Circumstances which the SEC believes make a digital asset less likely to involve a security include, among others: 

  • the token serves a use on a digital platform;
  • the asset can be immediately used for its intended functionality;
  • the digital asset can only be used on the network and generally can be held and transferred only in proportion to the purchaser’s expected use;
  • prospects for appreciation in the value of the digital asset are limited;
  • the virtual currency can be used to pay for goods and services immediately without needing to convert it to something else first;
  • any economic benefit from price appreciation is incidental to its intended functionality; and
  •  the asset is marketed with a focus on its functionality rather than potential price appreciation.
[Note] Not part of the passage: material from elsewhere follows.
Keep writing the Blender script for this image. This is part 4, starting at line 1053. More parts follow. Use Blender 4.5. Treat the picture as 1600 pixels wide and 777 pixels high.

In its complaint against Telegram, the SEC laid out facts in support of the proposition that the Grams offered by Telegram were in fact investment contracts in light of the three factors outlined above and thus “securities” subject to regulation under the Securities Act. In Telegram’s case, investors were reliant on the efforts of Telegram for the completion and launch of the platform. The Grams were not available at the time of the offering and there were never any products or services that could be purchased with the Grams. Telegram told investors to expect a listing of Grams at the major cryptocurrency exchanges and touted a potential discount to the average public sale price. The SEC also noted that Telegram marketed the Gram to the general public, and the marketing materials for the offering articulated only future uses for the Gram, and the realization of any such future use would occur only  upon completion of the TON and made clear that neither the Grams nor the TON’s services would be available at the time of the offering.

The Telegram settlement

As part of its settlement with the SEC, Telegram was required to disgorge $1.224 billion to investors (net of funds already returned to investors) and pay a civil penalty of $18.5 million. Telegram was further required, for the next three years, to give notice to the SEC staff before participating in the issuance of any digital assets. Without admitting or denying the allegations in the SEC's complaint, the defendants consented to entry of a final judgment enjoining them from violating the registration provisions of Sections 5(a) and 5(c) of the Securities Act.

In light of the court decision granting the SEC’s preliminary injunction, Telegram elected to wind down its Telegram Open Network blockchain initiative. This case represents a further reminder that the SEC continues to monitor and review initial coin offerings and will bring actions to stop what it views as unregistered securities offerings. Unless there are factors present which show otherwise, the SEC is still likely to take the view that tokens offered are an investment contract and thus a security which requires registration or an available exemption.